Die Neubiberger sind enttäuscht. »Schade, dass er weg musste - verfrüht«, sagt Simon Huff, Vorsitzender der Lindenburschen Neubiberg. »Wir sind der Meinung, dass der Baum noch hätte stehen können. Aber der TÜV hat gesagt: Nein. Das geht nicht.«

Sachverständige - nicht nur vom TÜV Süd - sind je nach Alter der Bäume unterwegs. »Wir prüfen: Sind die Tafelbilder fest? Sind Pilze im Holz?«, erklärt Heidi Atzler vom TÜV Süd. Der Tannen-Blättling etwa wächst von innen heraus. »Das heißt: Wenn er außen sichtbar wird, muss schnell gehandelt werden.« Der vielerorts übliche weiß-blaue Anstrich kann vor Pilzbefall schützen, ihn aber auch verstärken, wenn das Holz feucht war und unter der Farbe schlecht trocknet. Auch Sturm oder Blitzeinschlag können die Standfestigkeit beeinträchtigen.

Maibäume sind laut Bayerischer Bauordnung »Verfahrensfreie Bauvorhaben«. Seit für sie Versicherungen abgeschlossen werden, sind die Sicherheitsanforderungen gestiegen. »Früher ist man da lockerer umgegangen«, sagt der Bezirksheimatpfleger von Oberbayern, Norbert Göttler. Manchmal sei dann eben bei Sturm die Spitze abgebrochen.

Heutige Prüffristen basieren auf Urteilen und Vorschlägen der Versicherer. Nach einem Jahr reicht demnach ein Check durch einen Zimmerer, nach drei Jahren soll es ein Sachverständiger sein. Alle fünf Jahre wird ein Maibaum gemeinhin erneuert. Die Farbe platzt dann ab.
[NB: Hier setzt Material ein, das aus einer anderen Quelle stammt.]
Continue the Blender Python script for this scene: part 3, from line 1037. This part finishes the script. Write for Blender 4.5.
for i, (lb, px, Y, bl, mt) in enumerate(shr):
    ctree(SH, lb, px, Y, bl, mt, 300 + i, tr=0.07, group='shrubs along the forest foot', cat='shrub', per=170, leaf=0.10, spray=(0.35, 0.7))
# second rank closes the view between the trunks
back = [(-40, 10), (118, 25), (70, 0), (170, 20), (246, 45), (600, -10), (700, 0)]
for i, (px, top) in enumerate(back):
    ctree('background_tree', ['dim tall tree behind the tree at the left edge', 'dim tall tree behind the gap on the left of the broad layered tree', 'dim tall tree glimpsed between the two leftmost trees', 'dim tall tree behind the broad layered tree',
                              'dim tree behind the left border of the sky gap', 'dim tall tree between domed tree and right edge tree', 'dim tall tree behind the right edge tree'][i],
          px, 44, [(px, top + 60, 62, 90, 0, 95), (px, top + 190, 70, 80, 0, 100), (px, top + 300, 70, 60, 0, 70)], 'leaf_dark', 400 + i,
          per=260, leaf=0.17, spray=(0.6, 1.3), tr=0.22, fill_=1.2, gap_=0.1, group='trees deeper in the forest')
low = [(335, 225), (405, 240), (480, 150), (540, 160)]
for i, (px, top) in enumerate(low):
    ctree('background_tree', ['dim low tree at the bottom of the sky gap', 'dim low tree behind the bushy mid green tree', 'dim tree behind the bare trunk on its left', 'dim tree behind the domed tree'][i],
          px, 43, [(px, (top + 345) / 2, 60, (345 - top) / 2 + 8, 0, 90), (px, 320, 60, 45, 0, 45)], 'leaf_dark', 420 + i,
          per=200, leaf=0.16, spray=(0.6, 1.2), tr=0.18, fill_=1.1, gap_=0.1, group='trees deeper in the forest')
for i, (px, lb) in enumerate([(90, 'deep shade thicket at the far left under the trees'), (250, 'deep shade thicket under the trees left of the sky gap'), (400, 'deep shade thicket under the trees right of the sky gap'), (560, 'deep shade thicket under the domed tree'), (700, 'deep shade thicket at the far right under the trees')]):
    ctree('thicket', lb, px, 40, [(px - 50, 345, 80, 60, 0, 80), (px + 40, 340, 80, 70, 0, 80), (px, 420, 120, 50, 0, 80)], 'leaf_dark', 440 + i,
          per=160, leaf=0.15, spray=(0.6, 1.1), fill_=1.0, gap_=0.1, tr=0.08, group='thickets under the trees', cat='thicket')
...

Für Aufregung sorgte in München eine CSU-Anfrage im Stadtrat, ob alle Maibäume an Schulen und Kitas weg müssten, weil sie nicht täglich kontrolliert werden könnten. Ein Anschlag aufs Kulturgut. Entwarnung aus dem Bildungsreferat: Nur ein Baum wurde entfernt. »An Schulen und Kindergärten stehen meist kleinere Maibäume«, sagt eine Sprecherin. »Sie sind manchmal nur ein paar Meter hoch.« Also nur »Stangerl«.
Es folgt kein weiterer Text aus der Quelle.